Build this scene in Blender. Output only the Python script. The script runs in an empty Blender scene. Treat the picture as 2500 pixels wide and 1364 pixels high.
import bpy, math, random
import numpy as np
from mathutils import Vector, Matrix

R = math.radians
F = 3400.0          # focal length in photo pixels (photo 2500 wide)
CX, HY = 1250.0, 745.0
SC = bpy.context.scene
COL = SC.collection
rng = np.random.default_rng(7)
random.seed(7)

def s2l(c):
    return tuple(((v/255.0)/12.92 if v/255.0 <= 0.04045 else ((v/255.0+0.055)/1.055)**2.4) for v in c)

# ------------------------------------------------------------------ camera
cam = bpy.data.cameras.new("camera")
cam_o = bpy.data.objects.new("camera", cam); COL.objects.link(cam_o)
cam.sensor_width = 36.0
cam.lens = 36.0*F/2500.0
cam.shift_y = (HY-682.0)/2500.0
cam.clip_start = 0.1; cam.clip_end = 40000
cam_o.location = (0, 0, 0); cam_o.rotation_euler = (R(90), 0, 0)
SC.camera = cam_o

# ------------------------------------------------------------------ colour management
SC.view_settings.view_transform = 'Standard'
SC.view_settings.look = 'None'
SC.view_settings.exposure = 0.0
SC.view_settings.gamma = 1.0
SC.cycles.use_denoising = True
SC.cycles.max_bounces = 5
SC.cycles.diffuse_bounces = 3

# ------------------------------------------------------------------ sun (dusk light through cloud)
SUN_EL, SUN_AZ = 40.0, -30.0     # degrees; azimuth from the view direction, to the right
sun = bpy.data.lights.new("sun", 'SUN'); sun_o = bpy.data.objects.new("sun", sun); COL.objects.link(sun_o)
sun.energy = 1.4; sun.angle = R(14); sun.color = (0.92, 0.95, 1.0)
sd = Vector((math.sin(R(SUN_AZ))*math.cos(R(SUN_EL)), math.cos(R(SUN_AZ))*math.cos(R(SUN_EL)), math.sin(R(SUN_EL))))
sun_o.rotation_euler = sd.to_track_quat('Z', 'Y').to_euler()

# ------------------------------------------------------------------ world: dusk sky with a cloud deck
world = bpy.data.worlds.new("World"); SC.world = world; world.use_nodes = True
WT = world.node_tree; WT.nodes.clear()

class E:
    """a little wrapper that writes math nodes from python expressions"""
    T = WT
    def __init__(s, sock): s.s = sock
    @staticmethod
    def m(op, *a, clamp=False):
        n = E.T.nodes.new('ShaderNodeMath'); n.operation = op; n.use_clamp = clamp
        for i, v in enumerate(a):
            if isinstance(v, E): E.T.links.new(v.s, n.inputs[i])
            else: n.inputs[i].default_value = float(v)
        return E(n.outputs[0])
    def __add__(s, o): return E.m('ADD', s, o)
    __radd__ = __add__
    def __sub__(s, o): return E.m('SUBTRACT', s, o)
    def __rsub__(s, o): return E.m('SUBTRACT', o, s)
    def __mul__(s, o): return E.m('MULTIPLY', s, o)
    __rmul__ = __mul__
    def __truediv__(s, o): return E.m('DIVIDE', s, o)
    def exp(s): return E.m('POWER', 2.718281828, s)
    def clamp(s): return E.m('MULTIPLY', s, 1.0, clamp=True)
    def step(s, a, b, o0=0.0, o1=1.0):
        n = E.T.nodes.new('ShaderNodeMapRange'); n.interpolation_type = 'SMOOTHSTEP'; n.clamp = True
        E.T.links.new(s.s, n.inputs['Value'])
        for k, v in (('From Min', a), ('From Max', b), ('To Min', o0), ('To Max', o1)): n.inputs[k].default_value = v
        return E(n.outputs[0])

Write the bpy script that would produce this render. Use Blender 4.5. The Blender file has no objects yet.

####

▸ Description of the task:
Find every line in the records that contains the word "Blender"; copy those lines.

▸ Result of this exercise:
Build this scene in Blender. Output only the Python script. The script runs in an empty Blender scene. Treat the picture as 2500 pixels wide and 1364 pixels high.
Write the bpy script that would produce this render. Use Blender 4.5. The Blender file has no objects yet.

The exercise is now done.